--- Material provided ---
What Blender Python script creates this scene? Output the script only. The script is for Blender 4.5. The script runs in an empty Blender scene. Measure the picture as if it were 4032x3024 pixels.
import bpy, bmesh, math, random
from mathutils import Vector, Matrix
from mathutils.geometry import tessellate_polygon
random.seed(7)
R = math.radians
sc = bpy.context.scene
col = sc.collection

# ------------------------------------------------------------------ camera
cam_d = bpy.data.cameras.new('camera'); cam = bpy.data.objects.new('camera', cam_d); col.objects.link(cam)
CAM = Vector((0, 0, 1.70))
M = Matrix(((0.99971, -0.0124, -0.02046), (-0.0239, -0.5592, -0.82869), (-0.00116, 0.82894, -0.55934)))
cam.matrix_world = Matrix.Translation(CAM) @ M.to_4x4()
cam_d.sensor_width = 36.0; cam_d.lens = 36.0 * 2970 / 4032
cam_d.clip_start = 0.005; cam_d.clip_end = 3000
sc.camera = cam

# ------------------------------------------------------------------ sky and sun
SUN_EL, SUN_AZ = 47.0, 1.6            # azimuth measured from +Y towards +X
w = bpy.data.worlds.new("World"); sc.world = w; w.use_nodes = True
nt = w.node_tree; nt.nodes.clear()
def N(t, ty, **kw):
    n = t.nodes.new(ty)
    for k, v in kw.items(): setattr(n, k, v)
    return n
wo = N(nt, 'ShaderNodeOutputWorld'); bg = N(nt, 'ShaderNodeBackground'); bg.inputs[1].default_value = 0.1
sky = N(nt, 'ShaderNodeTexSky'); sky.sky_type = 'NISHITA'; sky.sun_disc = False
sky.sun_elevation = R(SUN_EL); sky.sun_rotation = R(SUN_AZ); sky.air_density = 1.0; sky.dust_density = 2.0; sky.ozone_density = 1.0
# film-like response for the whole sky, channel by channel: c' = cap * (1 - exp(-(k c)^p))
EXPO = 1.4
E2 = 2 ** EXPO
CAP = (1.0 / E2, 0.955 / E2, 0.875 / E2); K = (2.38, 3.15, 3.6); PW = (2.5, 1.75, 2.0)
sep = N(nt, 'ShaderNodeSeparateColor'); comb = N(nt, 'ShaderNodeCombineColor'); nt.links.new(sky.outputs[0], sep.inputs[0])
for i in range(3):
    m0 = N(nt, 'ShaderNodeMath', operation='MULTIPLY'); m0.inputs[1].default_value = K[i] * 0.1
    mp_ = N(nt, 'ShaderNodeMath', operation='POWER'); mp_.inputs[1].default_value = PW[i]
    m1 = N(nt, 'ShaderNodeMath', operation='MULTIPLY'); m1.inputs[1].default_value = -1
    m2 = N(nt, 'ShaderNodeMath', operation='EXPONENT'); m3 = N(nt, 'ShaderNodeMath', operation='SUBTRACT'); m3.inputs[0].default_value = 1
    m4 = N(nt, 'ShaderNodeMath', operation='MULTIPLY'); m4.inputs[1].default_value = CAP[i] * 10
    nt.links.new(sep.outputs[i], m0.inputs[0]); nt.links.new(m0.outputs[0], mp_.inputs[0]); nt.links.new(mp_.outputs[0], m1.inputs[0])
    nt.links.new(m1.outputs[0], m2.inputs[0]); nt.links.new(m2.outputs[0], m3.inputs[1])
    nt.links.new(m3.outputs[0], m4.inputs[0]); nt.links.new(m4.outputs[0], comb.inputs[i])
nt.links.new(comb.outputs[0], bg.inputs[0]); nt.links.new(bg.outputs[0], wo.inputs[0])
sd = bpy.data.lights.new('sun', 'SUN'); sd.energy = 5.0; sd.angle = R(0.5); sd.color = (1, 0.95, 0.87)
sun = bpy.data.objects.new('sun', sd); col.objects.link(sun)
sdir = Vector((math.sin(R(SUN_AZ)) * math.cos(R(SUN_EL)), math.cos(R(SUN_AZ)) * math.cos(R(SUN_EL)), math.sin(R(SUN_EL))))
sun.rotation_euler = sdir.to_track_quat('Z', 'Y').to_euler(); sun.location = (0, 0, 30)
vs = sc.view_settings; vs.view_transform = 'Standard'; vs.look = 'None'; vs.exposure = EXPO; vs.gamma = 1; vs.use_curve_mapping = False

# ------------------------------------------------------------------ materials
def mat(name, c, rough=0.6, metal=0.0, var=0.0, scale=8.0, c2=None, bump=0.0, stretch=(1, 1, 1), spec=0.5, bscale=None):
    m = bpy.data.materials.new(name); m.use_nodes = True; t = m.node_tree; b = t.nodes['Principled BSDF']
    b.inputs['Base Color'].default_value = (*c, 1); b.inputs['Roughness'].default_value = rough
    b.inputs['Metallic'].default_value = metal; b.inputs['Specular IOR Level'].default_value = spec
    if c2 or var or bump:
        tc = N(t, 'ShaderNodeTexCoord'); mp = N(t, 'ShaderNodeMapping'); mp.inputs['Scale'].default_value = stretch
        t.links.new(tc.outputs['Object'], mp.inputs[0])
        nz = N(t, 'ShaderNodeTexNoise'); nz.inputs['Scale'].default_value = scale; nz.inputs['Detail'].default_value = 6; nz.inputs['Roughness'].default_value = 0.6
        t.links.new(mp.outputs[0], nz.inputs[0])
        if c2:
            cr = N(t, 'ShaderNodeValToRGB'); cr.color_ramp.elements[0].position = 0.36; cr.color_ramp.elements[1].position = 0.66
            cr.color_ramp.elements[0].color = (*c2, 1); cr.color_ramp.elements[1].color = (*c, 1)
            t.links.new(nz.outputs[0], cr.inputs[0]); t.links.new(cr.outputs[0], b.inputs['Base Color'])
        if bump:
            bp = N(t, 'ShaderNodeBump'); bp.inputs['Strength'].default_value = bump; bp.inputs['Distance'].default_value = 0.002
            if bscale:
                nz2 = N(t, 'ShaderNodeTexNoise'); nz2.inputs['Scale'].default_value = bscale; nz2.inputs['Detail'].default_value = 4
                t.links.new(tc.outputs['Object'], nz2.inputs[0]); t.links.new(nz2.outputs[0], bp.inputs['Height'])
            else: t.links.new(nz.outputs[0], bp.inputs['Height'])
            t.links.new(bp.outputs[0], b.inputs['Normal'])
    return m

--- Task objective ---
Return the listing above in its exact form.

--- Final result ---
What Blender Python script creates this scene? Output the script only. The script is for Blender 4.5. The script runs in an empty Blender scene. Measure the picture as if it were 4032x3024 pixels.
import bpy, bmesh, math, random
from mathutils import Vector, Matrix
from mathutils.geometry import tessellate_polygon
random.seed(7)
R = math.radians
sc = bpy.context.scene
col = sc.collection

# ------------------------------------------------------------------ camera
cam_d = bpy.data.cameras.new('camera'); cam = bpy.data.objects.new('camera', cam_d); col.objects.link(cam)
CAM = Vector((0, 0, 1.70))
M = Matrix(((0.99971, -0.0124, -0.02046), (-0.0239, -0.5592, -0.82869), (-0.00116, 0.82894, -0.55934)))
cam.matrix_world = Matrix.Translation(CAM) @ M.to_4x4()
cam_d.sensor_width = 36.0; cam_d.lens = 36.0 * 2970 / 4032
cam_d.clip_start = 0.005; cam_d.clip_end = 3000
sc.camera = cam

# ------------------------------------------------------------------ sky and sun
SUN_EL, SUN_AZ = 47.0, 1.6            # azimuth measured from +Y towards +X
w = bpy.data.worlds.new("World"); sc.world = w; w.use_nodes = True
nt = w.node_tree; nt.nodes.clear()
def N(t, ty, **kw):
    n = t.nodes.new(ty)
    for k, v in kw.items(): setattr(n, k, v)
    return n
wo = N(nt, 'ShaderNodeOutputWorld'); bg = N(nt, 'ShaderNodeBackground'); bg.inputs[1].default_value = 0.1
sky = N(nt, 'ShaderNodeTexSky'); sky.sky_type = 'NISHITA'; sky.sun_disc = False
sky.sun_elevation = R(SUN_EL); sky.sun_rotation = R(SUN_AZ); sky.air_density = 1.0; sky.dust_density = 2.0; sky.ozone_density = 1.0
# film-like response for the whole sky, channel by channel: c' = cap * (1 - exp(-(k c)^p))
EXPO = 1.4
E2 = 2 ** EXPO
CAP = (1.0 / E2, 0.955 / E2, 0.875 / E2); K = (2.38, 3.15, 3.6); PW = (2.5, 1.75, 2.0)
sep = N(nt, 'ShaderNodeSeparateColor'); comb = N(nt, 'ShaderNodeCombineColor'); nt.links.new(sky.outputs[0], sep.inputs[0])
for i in range(3):
    m0 = N(nt, 'ShaderNodeMath', operation='MULTIPLY'); m0.inputs[1].default_value = K[i] * 0.1
    mp_ = N(nt, 'ShaderNodeMath', operation='POWER'); mp_.inputs[1].default_value = PW[i]
    m1 = N(nt, 'ShaderNodeMath', operation='MULTIPLY'); m1.inputs[1].default_value = -1
    m2 = N(nt, 'ShaderNodeMath', operation='EXPONENT'); m3 = N(nt, 'ShaderNodeMath', operation='SUBTRACT'); m3.inputs[0].default_value = 1
    m4 = N(nt, 'ShaderNodeMath', operation='MULTIPLY'); m4.inputs[1].default_value = CAP[i] * 10
    nt.links.new(sep.outputs[i], m0.inputs[0]); nt.links.new(m0.outputs[0], mp_.inputs[0]); nt.links.new(mp_.outputs[0], m1.inputs[0])
    nt.links.new(m1.outputs[0], m2.inputs[0]); nt.links.new(m2.outputs[0], m3.inputs[1])
    nt.links.new(m3.outputs[0], m4.inputs[0]); nt.links.new(m4.outputs[0], comb.inputs[i])
nt.links.new(comb.outputs[0], bg.inputs[0]); nt.links.new(bg.outputs[0], wo.inputs[0])
sd = bpy.data.lights.new('sun', 'SUN'); sd.energy = 5.0; sd.angle = R(0.5); sd.color = (1, 0.95, 0.87)
sun = bpy.data.objects.new('sun', sd); col.objects.link(sun)
sdir = Vector((math.sin(R(SUN_AZ)) * math.cos(R(SUN_EL)), math.cos(R(SUN_AZ)) * math.cos(R(SUN_EL)), math.sin(R(SUN_EL))))
sun.rotation_euler = sdir.to_track_quat('Z', 'Y').to_euler(); sun.location = (0, 0, 30)
vs = sc.view_settings; vs.view_transform = 'Standard'; vs.look = 'None'; vs.exposure = EXPO; vs.gamma = 1; vs.use_curve_mapping = False

# ------------------------------------------------------------------ materials
def mat(name, c, rough=0.6, metal=0.0, var=0.0, scale=8.0, c2=None, bump=0.0, stretch=(1, 1, 1), spec=0.5, bscale=None):
    m = bpy.data.materials.new(name); m.use_nodes = True; t = m.node_tree; b = t.nodes['Principled BSDF']
    b.inputs['Base Color'].default_value = (*c, 1); b.inputs['Roughness'].default_value = rough
    b.inputs['Metallic'].default_value = metal; b.inputs['Specular IOR Level'].default_value = spec
    if c2 or var or bump:
        tc = N(t, 'ShaderNodeTexCoord'); mp = N(t, 'ShaderNodeMapping'); mp.inputs['Scale'].default_value = stretch
        t.links.new(tc.outputs['Object'], mp.inputs[0])
        nz = N(t, 'ShaderNodeTexNoise'); nz.inputs['Scale'].default_value = scale; nz.inputs['Detail'].default_value = 6; nz.inputs['Roughness'].default_value = 0.6
        t.links.new(mp.outputs[0], nz.inputs[0])
        if c2:
            cr = N(t, 'ShaderNodeValToRGB'); cr.color_ramp.elements[0].position = 0.36; cr.color_ramp.elements[1].position = 0.66
            cr.color_ramp.elements[0].color = (*c2, 1); cr.color_ramp.elements[1].color = (*c, 1)
            t.links.new(nz.outputs[0], cr.inputs[0]); t.links.new(cr.outputs[0], b.inputs['Base Color'])
        if bump:
            bp = N(t, 'ShaderNodeBump'); bp.inputs['Strength'].default_value = bump; bp.inputs['Distance'].default_value = 0.002
            if bscale:
                nz2 = N(t, 'ShaderNodeTexNoise'); nz2.inputs['Scale'].default_value = bscale; nz2.inputs['Detail'].default_value = 4
                t.links.new(tc.outputs['Object'], nz2.inputs[0]); t.links.new(nz2.outputs[0], bp.inputs['Height'])
            else: t.links.new(nz.outputs[0], bp.inputs['Height'])
            t.links.new(bp.outputs[0], b.inputs['Normal'])
    return m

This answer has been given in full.